Maybe we're venturing into blasphemous territory here, but Bill Skarsgård's take on Pennywise establishes the harlequin of harm's non-threatening façade much more effectively than Tim Curry's made-for-TV tenure as the monster from 1990. Just look at Skarsgård's sweet, gentle face. Would that face kill you? Of course not. Not even if you dipped it in clown makeup. Now, if someone went and added CG shark teeth, that might be a different story...

Dick Durock -- Swamp Thing (1982)

You might think Ray Wise plays Dr. Alec Holland, a.k.a. Swamp Thing, in the unfortunate 1982 eponymous cult film. If you're a fan of Alan Moore and David Lynch, like some of us here at Looper, then maybe that thought makes you happy. 

Well, we hate to bum you out, but Wise only plays Holland before his transformation into the Defender of the Green. The actor doing most of the heavy lifting in both Swamp Thing movies and the original TV series would be Dick Durock. Despite his awesome-sounding, alliterative name, Durock is not a porn star or a Stan Lee character. 

Outside of Swamp Thing-related matters, Durock spent much of his career as a relative unknown. However, he got to play the love interest of two 1980s sex symbols, Adrienne Barbeau in Swamp Thing and Heather Locklear in 1989's Return Of The Swamp Thing. And in Stand By Me, Lardass Hogan projectile vomits blueberry pie directly into Durock's face in the infamous pie eating contest. Durock shuffled off this mortal coil in 2009, but at least he spent some of his time on this ridiculous space rock contributing to wacky 1980s film culture. 

Derek Mears -- Swamp Thing (2019)

Whereas Dick Durock's resume would feel a little light had it not been for his work as Swamp Thing, Derek Mears has dipped his presumably proportionately large toe into the lake of multiple sci-fi/fantasy franchises. Best known as Jason Voorhees from the 2009 Friday The 13th reboot, he's also the in-universe action hero Kickpuncher on Community.
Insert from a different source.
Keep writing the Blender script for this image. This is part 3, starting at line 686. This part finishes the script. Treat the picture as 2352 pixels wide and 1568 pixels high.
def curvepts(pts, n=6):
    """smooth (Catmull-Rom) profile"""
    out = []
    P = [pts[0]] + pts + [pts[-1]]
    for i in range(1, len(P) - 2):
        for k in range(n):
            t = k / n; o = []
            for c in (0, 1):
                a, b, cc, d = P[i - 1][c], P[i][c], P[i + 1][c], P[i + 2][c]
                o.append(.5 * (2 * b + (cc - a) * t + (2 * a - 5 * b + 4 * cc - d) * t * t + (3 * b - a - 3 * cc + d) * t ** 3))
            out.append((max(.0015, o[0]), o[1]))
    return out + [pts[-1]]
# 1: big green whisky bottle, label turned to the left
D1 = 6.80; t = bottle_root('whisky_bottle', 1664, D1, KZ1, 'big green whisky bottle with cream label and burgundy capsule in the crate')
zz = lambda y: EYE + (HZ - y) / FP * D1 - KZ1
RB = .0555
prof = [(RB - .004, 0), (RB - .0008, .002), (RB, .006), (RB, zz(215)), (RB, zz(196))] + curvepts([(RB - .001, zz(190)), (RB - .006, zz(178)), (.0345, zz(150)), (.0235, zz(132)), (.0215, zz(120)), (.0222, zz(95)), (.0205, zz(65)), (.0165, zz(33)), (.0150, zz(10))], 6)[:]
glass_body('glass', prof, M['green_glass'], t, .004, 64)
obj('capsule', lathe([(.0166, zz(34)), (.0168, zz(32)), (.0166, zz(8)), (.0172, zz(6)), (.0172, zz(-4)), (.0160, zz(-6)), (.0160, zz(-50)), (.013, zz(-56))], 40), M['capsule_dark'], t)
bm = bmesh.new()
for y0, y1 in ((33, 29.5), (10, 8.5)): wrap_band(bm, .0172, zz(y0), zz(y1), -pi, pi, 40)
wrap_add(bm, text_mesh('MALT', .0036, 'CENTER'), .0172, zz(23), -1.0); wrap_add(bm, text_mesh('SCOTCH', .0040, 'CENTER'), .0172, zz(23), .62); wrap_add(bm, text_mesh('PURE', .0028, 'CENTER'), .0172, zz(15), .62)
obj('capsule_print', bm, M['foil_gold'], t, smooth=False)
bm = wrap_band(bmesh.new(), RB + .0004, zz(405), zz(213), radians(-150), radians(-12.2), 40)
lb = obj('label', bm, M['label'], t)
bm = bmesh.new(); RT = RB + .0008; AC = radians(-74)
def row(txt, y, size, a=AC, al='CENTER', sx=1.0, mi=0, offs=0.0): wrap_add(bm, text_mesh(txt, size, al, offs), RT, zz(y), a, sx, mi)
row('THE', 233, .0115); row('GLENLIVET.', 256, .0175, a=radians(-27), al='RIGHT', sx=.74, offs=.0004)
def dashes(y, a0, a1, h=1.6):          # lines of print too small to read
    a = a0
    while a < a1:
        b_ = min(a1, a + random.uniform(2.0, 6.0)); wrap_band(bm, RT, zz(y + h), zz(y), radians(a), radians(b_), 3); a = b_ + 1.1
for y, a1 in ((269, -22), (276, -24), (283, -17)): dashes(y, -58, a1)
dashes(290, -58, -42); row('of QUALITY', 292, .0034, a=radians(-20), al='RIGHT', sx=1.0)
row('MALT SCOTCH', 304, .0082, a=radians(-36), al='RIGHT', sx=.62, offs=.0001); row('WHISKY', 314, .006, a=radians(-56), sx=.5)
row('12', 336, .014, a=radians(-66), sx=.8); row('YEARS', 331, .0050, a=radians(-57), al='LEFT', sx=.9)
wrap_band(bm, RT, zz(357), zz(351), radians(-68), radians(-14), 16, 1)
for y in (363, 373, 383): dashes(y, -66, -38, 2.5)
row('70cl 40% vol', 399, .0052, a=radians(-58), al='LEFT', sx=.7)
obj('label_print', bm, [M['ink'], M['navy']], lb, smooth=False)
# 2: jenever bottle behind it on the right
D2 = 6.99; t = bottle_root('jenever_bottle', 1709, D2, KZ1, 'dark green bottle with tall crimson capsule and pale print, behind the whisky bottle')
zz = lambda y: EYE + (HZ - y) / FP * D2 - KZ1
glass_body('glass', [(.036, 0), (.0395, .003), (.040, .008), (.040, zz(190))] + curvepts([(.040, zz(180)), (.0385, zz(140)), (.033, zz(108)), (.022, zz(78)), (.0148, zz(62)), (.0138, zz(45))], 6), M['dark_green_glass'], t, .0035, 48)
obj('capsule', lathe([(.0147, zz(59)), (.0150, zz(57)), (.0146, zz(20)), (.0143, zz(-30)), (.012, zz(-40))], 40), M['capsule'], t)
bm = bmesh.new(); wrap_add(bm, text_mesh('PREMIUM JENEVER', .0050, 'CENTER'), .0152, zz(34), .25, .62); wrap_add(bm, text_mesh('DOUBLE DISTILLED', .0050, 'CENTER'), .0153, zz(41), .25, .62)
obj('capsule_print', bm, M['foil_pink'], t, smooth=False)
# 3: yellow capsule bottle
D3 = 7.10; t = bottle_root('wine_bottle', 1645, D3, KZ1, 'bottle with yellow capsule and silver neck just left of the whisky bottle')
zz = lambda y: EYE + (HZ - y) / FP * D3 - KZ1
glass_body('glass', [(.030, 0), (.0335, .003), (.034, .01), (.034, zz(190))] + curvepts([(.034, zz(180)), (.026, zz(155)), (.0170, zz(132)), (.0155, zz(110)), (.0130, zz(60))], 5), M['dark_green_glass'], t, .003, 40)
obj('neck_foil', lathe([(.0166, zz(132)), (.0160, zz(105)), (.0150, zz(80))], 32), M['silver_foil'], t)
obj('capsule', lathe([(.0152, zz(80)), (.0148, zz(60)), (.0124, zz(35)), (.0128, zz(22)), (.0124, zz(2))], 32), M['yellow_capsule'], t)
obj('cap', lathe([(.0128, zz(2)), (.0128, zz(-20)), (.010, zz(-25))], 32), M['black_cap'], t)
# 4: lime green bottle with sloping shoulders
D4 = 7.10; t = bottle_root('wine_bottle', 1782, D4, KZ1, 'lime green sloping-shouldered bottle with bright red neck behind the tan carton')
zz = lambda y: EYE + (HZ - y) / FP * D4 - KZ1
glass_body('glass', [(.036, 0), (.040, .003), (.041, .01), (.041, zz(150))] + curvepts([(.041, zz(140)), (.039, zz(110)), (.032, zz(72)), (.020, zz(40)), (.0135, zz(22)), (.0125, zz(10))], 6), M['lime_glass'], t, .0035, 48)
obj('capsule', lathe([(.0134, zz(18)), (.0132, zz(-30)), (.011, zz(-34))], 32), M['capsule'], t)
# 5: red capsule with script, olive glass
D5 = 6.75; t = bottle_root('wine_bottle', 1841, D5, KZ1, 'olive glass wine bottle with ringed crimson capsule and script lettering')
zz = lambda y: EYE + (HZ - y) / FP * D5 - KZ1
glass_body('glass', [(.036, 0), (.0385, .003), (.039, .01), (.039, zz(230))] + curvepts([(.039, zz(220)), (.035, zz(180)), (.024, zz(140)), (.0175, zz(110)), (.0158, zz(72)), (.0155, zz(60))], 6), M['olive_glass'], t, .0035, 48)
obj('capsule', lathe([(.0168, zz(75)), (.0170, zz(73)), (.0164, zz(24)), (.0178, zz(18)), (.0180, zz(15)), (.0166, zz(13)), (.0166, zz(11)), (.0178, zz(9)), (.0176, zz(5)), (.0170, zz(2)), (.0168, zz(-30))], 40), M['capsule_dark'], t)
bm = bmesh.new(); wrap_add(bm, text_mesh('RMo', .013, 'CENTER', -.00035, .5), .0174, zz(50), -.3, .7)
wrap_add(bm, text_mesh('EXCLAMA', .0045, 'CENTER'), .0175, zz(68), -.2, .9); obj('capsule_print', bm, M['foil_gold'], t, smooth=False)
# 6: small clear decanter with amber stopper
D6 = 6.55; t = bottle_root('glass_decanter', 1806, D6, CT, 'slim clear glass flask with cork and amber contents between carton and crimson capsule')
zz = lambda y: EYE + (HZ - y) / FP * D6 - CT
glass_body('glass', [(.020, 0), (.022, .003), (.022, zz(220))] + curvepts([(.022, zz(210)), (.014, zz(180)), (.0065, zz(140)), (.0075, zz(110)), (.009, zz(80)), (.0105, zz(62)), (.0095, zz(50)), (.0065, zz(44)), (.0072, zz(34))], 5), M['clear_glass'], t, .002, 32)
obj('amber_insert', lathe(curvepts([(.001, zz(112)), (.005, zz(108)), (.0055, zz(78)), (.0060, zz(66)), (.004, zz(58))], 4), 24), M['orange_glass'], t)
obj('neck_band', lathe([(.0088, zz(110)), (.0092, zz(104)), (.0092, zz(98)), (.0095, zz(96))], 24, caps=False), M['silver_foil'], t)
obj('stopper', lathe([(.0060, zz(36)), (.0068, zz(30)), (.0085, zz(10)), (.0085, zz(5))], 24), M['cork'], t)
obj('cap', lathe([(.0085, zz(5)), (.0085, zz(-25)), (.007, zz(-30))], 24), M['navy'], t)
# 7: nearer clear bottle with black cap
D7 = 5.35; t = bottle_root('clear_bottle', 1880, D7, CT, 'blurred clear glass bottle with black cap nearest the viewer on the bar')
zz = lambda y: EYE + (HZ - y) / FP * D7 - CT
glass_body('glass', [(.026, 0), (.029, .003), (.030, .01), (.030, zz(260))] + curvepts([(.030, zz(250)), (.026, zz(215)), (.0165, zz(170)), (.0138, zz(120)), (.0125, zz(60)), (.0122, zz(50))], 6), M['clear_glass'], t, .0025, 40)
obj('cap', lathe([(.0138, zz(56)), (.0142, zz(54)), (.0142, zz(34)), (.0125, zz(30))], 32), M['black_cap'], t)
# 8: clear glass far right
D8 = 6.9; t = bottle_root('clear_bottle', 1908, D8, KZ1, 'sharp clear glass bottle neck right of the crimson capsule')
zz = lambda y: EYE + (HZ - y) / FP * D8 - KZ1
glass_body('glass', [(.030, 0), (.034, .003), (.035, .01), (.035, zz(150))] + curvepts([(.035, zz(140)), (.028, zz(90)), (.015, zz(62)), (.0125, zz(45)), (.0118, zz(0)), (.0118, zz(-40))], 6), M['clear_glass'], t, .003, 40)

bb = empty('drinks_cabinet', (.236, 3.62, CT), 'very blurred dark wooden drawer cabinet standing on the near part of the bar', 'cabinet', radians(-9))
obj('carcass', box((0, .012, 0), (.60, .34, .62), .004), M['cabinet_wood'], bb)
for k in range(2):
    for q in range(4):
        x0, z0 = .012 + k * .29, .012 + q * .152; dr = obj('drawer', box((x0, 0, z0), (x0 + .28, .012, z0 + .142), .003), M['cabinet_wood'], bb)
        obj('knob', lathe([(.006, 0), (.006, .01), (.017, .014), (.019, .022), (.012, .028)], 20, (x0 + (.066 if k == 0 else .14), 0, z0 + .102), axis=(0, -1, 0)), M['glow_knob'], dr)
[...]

Perhaps most pertinently to this list, Derek Mears portrays a character who loses an arm wrestling contest to Mr. C in Twin Peaks: The Return (2017), completing the circle that starts with Ray Wise as Alec Holland in the 1982 Swamp Thing. While it might be easy to assume Derek Mears mostly functions as a stuntman — rather than what we think of as a "real" actor — he does a remarkable job convincing us that Kyle MacLachlan could more than hold his own against him in a test of strength. 

We here at Looper would never disparage the good name of Kyle MacLachlan, but let's be realistic here; Cooper was in his mid-to-late 50s at the time of filming Twin Peaks: The Return. MacLachlan seems like the casually athletic sort, but Mears looks like the sort who rips old phone books in half for fun. 

Jonathan Breck -- Jeepers Creepers (2001)

If the self-aware horror movie trend of the '90s went into a thrashing spasm before it broke its own neck and died, then that spasm should be named "the Jeepers Creepers franchise." Sure, the three films are derivative, silly, and so instantly dated that they would never exist if Scream (1996), I Know What You Did Last Summer (1997), and Final Destination (2000) hadn't been hits of varying degrees.  All that said, if we were to take the script from the first Jeepers Creepers – in which a supernatural murder monster menaces a brother and sister on a road trip — rewrite it, change a few details, and hire a better director, then suddenly it's basically The Babadook and everybody loves it.  

Known principally for his role as The Creeper in all three films, Jonathan Breck certainly won't be remembered as his era's De Niro, or even his era's Robert Englund. However, he does play a small part in Oliver Stone's W. (2008), and another role in Spy Kids 4-D: All The Time In The World (2011). So when his grandkids ask about his acting days, he can tell them he worked with Oliver Stone and Robert Rodriguez, and only mention Jeepers Creepers if he feels like it.